According to security best practices, Kubernetes environments should be scanned for vulnerabilities at least daily, ideally as part of your continuous integration and continuous deployment (CI/CD) pipeline, to catch potential security issues early in the development cycle and ensure timely remediation. Scanning should include container images, configurations, and cluster components.
What’s the difference between image and runtime scanning?
Not all Kubernetes scanning includes containers. Image scanning involves inspecting the container image itself during build-time for any potential vulnerabilities. But that won’t help teams identify problems in the Kubernetes environment.
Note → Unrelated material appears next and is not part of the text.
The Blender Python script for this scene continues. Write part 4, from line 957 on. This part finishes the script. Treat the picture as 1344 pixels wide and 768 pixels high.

Runtime scanning involves identifying vulnerabilities in containers and processes in the live environment. Scanning focuses on real-time attacks, anomalies, and system behavior rather than for known vulnerabilities.
How do you handle scanning in multi-cluster environments?
Kubernetes clusters include the control plane, nodes, pods, networking, and storage: in other words, they encompass workloads, machines that run containers, and the systems managing that workload.
Adopting an event-driven approach to multi-cluster environments means adopting centralized management to apply consistent security policies, automate scanning across clusters, and aggregate findings in a single dashboard. Runtime monitoring tools and runtime-powered CNAPPs are key, since teams who manage multi-cluster environments will need to automatically discover new workloads, enforce policies, and continuously monitor those clusters for vulnerabilities and threats.
What role do vulnerability scanners play in compliance?
Vulnerability scanners play a critical role in compliance. Here are the core ways they help:
- Risk Identification: They detect security vulnerabilities, misconfigurations, and policy violations across containers, infrastructure, and applications.
- Compliance Checks: Vulnerability scanning is a required part of meeting compliance requirements in regulatory frameworks like PCI-DSS, GDPR, HIPAA, SOC 2, ISO 27001, and CIS Benchmarks.
- Audit Readiness: They generate detailed compliance reports for audits, showing scan results, remediation actions, and policy enforcement.
- Continuous Monitoring: They provide real-time scanning to maintain compliance even as new vulnerabilities emerge.
- Policy Enforcement: Scanners can apply security policies automatically to ensure that workloads meet compliance standards before deployment.
- Remediation Tracking: Scanners track vulnerability fixes and patch updates so violations get fixed quickly.
How do you prioritize vulnerability remediation in Kubernetes?
There are multiple ways to tackle vulnerability prioritization. Organizations can use:
- Common Vulnerability Scoring System (CVSS) scores
- Insight into exploitability
- Business impact
- Exposure in the Kubernetes context
- Criticality given runtime context
- Compliance requirements
Ultimately, filtering the criticality of vulnerabilities is a multifaceted job. Combining known vulnerability risks with the runtime environment is key to taming the alert overload and addressing truly critical vulnerabilities first.